Of course, it remains to be seen whether City Hall really wants to reach an accord with the teachers. In the past, union leaders say, Mr. Giuliani has opened negotiations with inflammatory assaults on his union foes, only to have surrogates do a little quiet behind-the-scenes outreach. Not this time. Ms. Weingarten has yet to have a private conversation with Mr. Coles, the Mayoral adviser who has taken the lead on negotiations.

“They’re not trying to back-channel with us,” Ms. Weingarten said, sounding a bit puzzled. “I would hope that they’re trying to back-channel with some unions.”

Meanwhile, other unions are monitoring the battle between City Hall and the teachers-and many of them are concluding that Mr. Giuliani has no real interest in reaching an accord anytime soon. Assemblyman Brian McLaughlin, who is also the head of the 1.5-million-member Central Labor Council, put it this way: “It’s malfeasance, in a way-the teachers want to talk about meaningful ideas, and they get deafening silence from the city.” He added, “Merit pay and testing children to determine pay is the most ludicrous idea that I’ve ever heard.”

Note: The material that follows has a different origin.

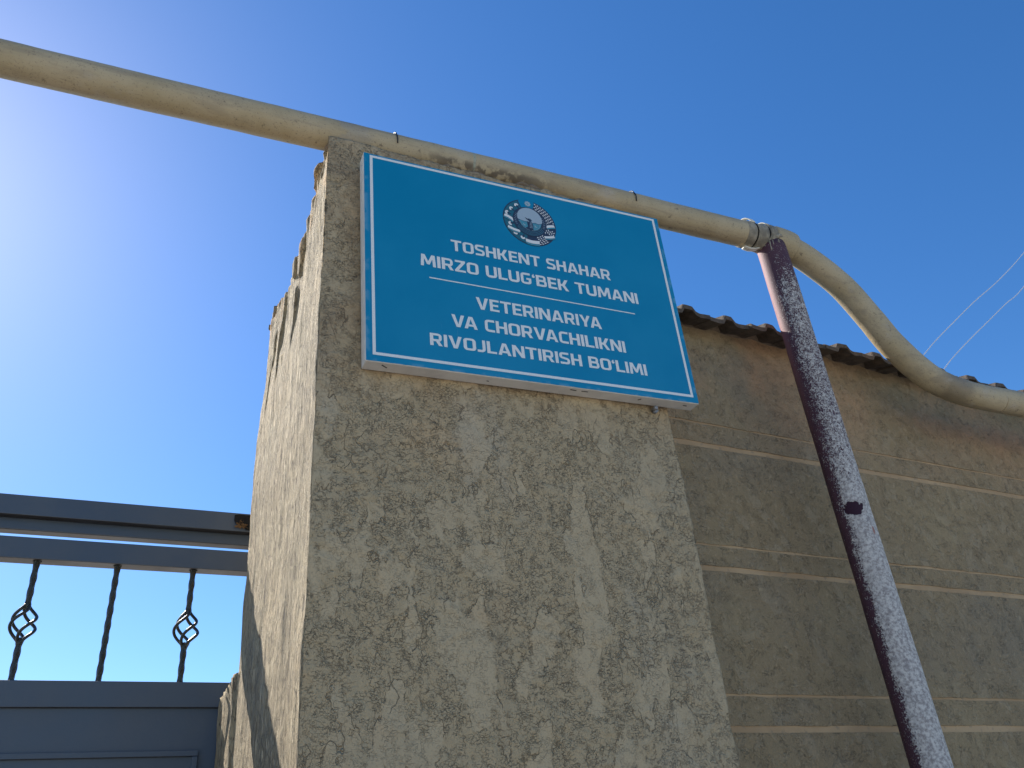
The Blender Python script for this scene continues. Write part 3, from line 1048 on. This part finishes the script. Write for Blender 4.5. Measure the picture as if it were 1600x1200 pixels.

Not, however, to some of the more conservative voters who swell the ranks of the electorate outside New York City.

“If [Mr. Giuliani] runs for anything ever again, unless it’s Mayor of New York, he’s going to be faced with a far more conservative electorate than the one he’s enjoyed success with,” noted Democratic political consultant Evan Stavisky. “He’s already tough on crime, but he’s also pro-choice, pro-immigration and he has a reasonably good relationship with gays and lesbians. Labor relations is one of the few areas where he can actually maneuver to the right, and he’ll be seen as leaving the city in good financial shape.”

Added Fred Siegel, a senior fellow at the Progressive Policy Institute: “If he holds out against the teachers and then a new Mayor comes in and makes considerable concessions that he wouldn’t have made, he’s got an issue for the Governor’s race in 2002. If he gets a contract, then he has an issue there, too.”